Joseph and Billie Joe may have defenses against Flagstar's invocation of the doctrine of equitable subrogation. However, I reject the contention of Joseph and Billie Joe that equitable subrogation could not apply to them because they were not in contractual privity with Flagstar. The doctrine of equitable subrogation does not depend upon privity of contract. Equitable subrogation "is independent of any contractual relations between the parties." Pearlman v. Reliance Ins. Co., 371 U.S. 132, 137 n.12 (1962) (quoting Memphis & L.R.R. Co. v. Dow, 120 U.S. 287, 301—02 (1887)). Accordingly, no privity of contract is required for the doctrine to apply. See Dow Chem. Corp. v. Weevil-Cide Co., 897 F.2d 481, 485 (10th Cir. 1990) ("Equitable subrogation depends upon no contract or privity.") (internal quotation marks and citation omitted); D.C. v. Aetna Ins. Co., 462 A.2d 428, 431 (D.C. 1983); Rud. Degermark A.-B. v.
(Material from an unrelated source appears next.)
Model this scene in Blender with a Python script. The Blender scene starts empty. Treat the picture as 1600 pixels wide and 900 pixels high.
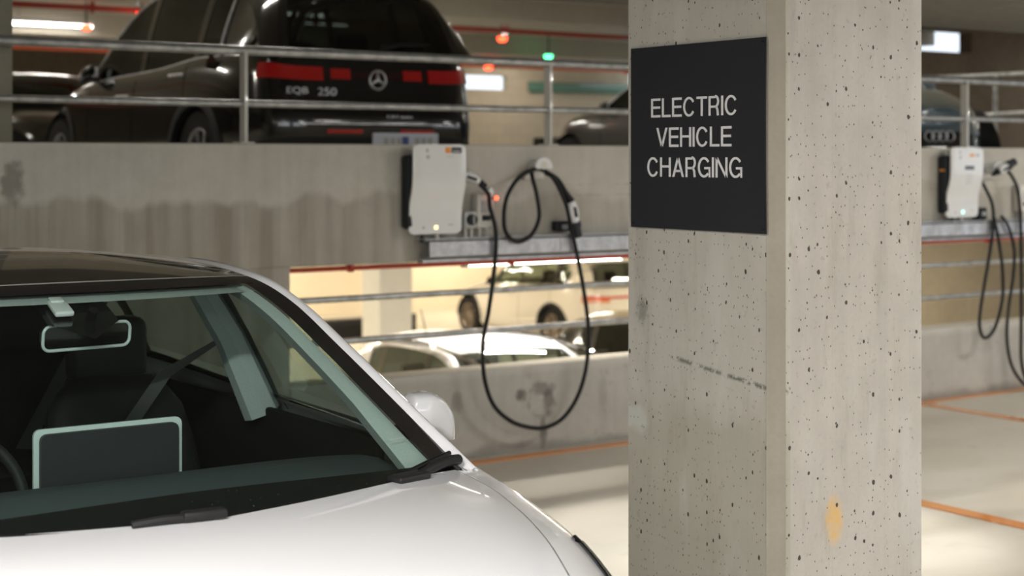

Monarch Silk Co., 85 F. Supp. 535, 536 (E.D. Pa. 1949); In re Fischer, 184 B.R. 41, 43 (Bankr. M.D. Tenn. 1995). The loan to Henry was in fact used to pay off a lien of Severn Savings Bank that encumbered the Original Parcel, and Flagstar's lack of contractual privity with Joseph and Billie Joe would not be a basis for barring Flagstar's invocation of equitable subrogation.
IV
ORDER
In accordance with the foregoing, it is
ORDERED that the Motion to Dismiss (Dkt. No. 177) filed by Flagstar Bank, FSB, is GRANTED. It is furhter
ORDERED that the cross claim asserted by Joseph and Billie Joe Zinn against Flagstar Bank, FSB, in Count VIII of their Counterclaim, Cross Claim, and Third Party Complaint (Dkt. No. 136) is DISMISSED, but within 14 days after entry of this order, Joseph and Billie Joe Zinn may file a motion for leave to amend their cross claim against Flagstar Bank, FSB, with any such motion for leave to amend to include a copy of the proposed amended cross claim. Entered: January 18th, 2017
Signed: January 17th, 2017
/s/_________
S. MARTIN TEEL, JR.
U.S. BANKRUPTCY JUDGE
SITTING BY DESIGNATION
[Signed and dated above.] Copies to: E-recipients of notice of orders.